Abstract: In the last two years, the President of the United States and the U.S. National Broadband Plan have elevated the importance of spectrum policy to new heights, embraced ambitious goals for progress, and proposed consideration of new and sometimes controversial approaches intended to improve spectral efficiency. This will produce a period of opportunity for advances in dynamic spectrum sharing. Indeed, while there have been times when spectrum policymakers have been slow to adopt new ideas from the research community, the research community may now find it challenging to keep up with the needs of spectrum policymakers for rapid progress. Meeting objectives for efficient use of spectrum will require advances in an already-complex innovation process, where putting concepts into practice often includes theoretical technical and policy research, extensive and transparent experimentation, standardization, changes in regulation, and changes in enforcement mechanisms, all before a single device can be deployed.

Biography: Jon M. Peha is serving as Assistant Director of the White House Office of Science and Technology Policy for Communications and Research issues, and before that he was the Chief Technologist of the U.S. Federal Communications Commission.
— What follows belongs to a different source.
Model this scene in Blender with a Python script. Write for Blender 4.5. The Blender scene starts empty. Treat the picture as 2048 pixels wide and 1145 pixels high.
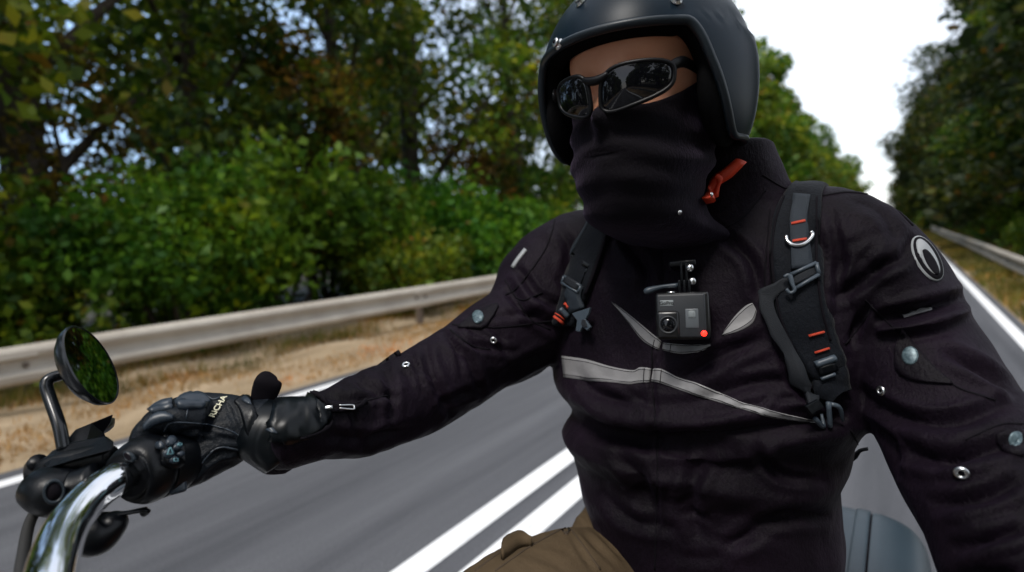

He is also a Full Professor at Carnegie Mellon University in the Department ofElectrical & Computer Engineering and the Department of Engineering & Public Policy, and former Associate Director of the university's Center for Wireless and Broadband Networking. He has been Chief Technical Officer of three high-tech start-ups, and a member of technical staff at SRI International, AT&T Bell Laboratories, and Microsoft. He has also addressed telecom and e-commerce issues on legislative staff in both the House and Senate of the U.S. Congress, and helped launch a US Government interagency program to assist developing countries with information infrastructure. His research spans technical and policy issues of communications networks, including spectrum management, broadband Internet, wireless networks, video and voice over IP, communications for emergency responders, universal service, secure Internet payment systems, dissemination of copyrighted material, e-commerce, and network security. He holds a Ph.D. in electrical engineering from Stanford, and a B.Sc. from Brown.